======== GIVEN INFORMATION ========

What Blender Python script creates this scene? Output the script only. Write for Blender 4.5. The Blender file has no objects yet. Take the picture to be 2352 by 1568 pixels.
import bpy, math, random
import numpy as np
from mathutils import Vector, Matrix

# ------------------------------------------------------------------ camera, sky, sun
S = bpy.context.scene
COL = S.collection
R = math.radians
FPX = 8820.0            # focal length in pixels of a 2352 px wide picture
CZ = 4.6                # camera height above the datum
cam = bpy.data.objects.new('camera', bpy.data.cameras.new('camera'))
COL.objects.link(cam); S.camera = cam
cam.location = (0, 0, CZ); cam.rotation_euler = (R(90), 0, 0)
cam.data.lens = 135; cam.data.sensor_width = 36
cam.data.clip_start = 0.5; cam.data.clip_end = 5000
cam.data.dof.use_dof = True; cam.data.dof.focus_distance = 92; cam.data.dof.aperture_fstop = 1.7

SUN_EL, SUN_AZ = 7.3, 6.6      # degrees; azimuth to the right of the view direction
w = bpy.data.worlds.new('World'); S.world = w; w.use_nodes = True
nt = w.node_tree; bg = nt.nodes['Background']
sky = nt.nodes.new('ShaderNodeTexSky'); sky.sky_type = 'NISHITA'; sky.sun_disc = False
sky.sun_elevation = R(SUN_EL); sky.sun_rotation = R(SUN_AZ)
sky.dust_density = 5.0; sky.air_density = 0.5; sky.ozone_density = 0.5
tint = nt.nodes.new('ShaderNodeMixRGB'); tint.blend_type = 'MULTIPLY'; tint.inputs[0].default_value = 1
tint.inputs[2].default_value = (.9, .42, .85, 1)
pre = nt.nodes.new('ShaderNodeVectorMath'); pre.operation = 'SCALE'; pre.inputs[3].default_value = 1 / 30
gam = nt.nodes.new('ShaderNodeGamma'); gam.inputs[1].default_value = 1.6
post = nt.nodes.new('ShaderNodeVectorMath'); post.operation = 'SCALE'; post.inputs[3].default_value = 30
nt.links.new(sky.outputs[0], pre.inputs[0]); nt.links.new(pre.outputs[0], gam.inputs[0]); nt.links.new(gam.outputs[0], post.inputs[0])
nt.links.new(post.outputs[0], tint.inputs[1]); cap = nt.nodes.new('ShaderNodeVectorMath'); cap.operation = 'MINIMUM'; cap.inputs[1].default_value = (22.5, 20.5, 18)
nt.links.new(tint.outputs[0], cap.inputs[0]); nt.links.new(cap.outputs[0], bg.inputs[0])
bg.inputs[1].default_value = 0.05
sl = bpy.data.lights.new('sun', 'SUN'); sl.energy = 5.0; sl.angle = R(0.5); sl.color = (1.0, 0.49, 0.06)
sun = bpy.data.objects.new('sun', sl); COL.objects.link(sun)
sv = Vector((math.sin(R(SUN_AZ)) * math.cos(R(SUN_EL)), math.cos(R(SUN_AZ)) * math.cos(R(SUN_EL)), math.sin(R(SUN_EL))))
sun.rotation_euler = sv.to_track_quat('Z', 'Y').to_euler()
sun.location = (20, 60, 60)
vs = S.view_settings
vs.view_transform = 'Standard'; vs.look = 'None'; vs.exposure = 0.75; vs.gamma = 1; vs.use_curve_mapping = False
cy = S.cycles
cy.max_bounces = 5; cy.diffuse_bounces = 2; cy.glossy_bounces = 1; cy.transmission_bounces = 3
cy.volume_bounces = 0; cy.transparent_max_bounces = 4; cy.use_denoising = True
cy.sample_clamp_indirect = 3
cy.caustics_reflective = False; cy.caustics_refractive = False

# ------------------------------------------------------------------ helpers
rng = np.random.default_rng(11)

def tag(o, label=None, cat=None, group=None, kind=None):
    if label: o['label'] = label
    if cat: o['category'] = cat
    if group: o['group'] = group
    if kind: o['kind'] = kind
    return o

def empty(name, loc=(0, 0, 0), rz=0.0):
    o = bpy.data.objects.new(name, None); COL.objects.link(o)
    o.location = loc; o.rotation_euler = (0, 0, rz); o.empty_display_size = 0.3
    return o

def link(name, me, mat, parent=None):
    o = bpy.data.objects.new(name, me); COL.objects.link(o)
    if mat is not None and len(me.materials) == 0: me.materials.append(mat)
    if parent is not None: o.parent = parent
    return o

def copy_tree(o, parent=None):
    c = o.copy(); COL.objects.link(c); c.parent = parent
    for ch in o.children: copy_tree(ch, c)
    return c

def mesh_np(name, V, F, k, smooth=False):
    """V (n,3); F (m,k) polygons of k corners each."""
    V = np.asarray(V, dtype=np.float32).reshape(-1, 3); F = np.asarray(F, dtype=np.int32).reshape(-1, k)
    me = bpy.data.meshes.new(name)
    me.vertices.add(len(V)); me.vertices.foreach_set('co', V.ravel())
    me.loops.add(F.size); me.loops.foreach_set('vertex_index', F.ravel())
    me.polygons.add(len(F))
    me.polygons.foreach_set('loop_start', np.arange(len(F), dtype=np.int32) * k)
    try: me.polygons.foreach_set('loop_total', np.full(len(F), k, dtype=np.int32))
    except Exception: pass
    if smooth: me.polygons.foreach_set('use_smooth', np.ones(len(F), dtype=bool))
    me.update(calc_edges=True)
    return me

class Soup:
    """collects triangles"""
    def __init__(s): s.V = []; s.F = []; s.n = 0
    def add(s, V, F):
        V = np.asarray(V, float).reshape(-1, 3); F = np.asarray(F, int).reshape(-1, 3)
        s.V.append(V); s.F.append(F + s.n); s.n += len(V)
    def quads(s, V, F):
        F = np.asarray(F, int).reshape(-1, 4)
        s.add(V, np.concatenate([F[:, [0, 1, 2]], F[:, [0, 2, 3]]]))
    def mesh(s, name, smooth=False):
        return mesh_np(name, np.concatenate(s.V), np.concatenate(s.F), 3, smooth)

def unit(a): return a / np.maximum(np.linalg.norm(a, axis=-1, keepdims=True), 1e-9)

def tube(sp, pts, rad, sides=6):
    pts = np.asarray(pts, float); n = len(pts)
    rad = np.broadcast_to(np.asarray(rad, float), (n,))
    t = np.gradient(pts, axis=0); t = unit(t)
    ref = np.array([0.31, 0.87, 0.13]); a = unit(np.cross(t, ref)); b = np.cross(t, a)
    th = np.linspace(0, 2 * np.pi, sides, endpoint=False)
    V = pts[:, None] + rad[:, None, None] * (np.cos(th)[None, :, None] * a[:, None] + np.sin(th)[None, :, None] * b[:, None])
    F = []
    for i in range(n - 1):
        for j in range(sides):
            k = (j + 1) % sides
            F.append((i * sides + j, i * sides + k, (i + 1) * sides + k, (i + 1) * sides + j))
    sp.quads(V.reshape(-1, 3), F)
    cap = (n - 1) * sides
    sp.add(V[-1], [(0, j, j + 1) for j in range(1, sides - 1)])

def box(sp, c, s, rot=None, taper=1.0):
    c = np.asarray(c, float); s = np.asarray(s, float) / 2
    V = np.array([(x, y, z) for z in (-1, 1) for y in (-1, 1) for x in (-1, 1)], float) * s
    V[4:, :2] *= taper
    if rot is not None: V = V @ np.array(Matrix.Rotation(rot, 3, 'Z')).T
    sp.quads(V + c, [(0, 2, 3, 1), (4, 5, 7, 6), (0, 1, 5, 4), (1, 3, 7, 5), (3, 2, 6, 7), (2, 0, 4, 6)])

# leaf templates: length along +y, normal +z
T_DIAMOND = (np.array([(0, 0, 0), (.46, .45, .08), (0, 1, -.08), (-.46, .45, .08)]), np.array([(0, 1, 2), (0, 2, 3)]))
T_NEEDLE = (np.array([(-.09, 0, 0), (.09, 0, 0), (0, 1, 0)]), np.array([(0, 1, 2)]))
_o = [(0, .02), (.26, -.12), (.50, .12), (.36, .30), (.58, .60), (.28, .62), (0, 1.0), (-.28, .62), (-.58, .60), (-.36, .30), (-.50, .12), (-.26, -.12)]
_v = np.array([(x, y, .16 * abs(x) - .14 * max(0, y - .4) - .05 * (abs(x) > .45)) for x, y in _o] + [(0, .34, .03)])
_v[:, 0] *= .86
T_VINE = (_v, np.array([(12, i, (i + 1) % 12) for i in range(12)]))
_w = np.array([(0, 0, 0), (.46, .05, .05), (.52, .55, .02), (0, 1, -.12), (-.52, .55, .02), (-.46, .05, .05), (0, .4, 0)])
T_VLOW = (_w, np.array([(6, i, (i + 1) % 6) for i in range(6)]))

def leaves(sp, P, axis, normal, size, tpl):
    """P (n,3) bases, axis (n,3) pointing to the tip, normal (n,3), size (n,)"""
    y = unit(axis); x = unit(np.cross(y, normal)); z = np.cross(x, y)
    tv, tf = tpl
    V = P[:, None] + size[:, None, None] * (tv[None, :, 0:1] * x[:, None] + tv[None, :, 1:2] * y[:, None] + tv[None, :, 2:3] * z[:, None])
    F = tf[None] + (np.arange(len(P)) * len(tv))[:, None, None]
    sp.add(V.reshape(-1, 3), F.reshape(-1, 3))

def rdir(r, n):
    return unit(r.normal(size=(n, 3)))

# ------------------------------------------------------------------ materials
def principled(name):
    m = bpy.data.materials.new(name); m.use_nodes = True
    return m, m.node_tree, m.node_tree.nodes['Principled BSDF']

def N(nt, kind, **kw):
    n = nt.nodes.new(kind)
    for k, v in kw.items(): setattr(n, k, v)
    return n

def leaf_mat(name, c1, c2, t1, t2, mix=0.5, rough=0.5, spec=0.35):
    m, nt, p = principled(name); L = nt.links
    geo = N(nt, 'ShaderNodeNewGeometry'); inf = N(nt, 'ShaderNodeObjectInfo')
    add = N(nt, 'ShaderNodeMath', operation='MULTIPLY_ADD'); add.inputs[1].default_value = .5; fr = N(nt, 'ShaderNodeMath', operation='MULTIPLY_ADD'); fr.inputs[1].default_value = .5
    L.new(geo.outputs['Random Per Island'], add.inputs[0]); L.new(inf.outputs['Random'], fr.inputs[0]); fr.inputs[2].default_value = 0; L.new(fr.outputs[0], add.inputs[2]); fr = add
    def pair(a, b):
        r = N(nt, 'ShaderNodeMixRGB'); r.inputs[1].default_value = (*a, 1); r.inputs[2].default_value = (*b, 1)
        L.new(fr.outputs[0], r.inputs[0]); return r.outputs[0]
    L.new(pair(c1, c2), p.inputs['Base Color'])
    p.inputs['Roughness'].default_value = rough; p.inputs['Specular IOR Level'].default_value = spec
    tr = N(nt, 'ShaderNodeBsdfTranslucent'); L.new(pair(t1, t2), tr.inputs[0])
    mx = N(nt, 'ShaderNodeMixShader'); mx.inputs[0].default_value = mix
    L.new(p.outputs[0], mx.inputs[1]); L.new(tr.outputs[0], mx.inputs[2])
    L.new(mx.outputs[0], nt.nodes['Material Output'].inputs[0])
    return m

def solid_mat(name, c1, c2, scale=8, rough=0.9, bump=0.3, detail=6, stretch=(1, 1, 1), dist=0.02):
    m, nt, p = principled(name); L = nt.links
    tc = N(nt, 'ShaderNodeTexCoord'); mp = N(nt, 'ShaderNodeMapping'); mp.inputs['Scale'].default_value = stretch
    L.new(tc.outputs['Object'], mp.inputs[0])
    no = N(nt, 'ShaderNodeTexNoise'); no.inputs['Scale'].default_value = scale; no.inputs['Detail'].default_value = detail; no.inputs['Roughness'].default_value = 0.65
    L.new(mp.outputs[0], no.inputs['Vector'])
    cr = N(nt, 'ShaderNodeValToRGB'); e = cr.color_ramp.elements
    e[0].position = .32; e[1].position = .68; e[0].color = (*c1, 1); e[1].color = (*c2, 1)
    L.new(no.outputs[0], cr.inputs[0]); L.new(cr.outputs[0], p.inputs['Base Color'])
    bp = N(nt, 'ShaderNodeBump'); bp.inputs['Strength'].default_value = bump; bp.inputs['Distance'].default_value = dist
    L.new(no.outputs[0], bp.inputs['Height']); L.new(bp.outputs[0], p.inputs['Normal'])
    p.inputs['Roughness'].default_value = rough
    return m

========

Please give an exact restatement of only the lines from the beginning of the material above to the line with "cam.data.dof.use_dof = True;", inclusive.

TASK ANSWER
What Blender Python script creates this scene? Output the script only. Write for Blender 4.5. The Blender file has no objects yet. Take the picture to be 2352 by 1568 pixels.
import bpy, math, random
import numpy as np
from mathutils import Vector, Matrix

# ------------------------------------------------------------------ camera, sky, sun
S = bpy.context.scene
COL = S.collection
R = math.radians
FPX = 8820.0            # focal length in pixels of a 2352 px wide picture
CZ = 4.6                # camera height above the datum
cam = bpy.data.objects.new('camera', bpy.data.cameras.new('camera'))
COL.objects.link(cam); S.camera = cam
cam.location = (0, 0, CZ); cam.rotation_euler = (R(90), 0, 0)
cam.data.lens = 135; cam.data.sensor_width = 36
cam.data.clip_start = 0.5; cam.data.clip_end = 5000
cam.data.dof.use_dof = True; cam.data.dof.focus_distance = 92; cam.data.dof.aperture_fstop = 1.7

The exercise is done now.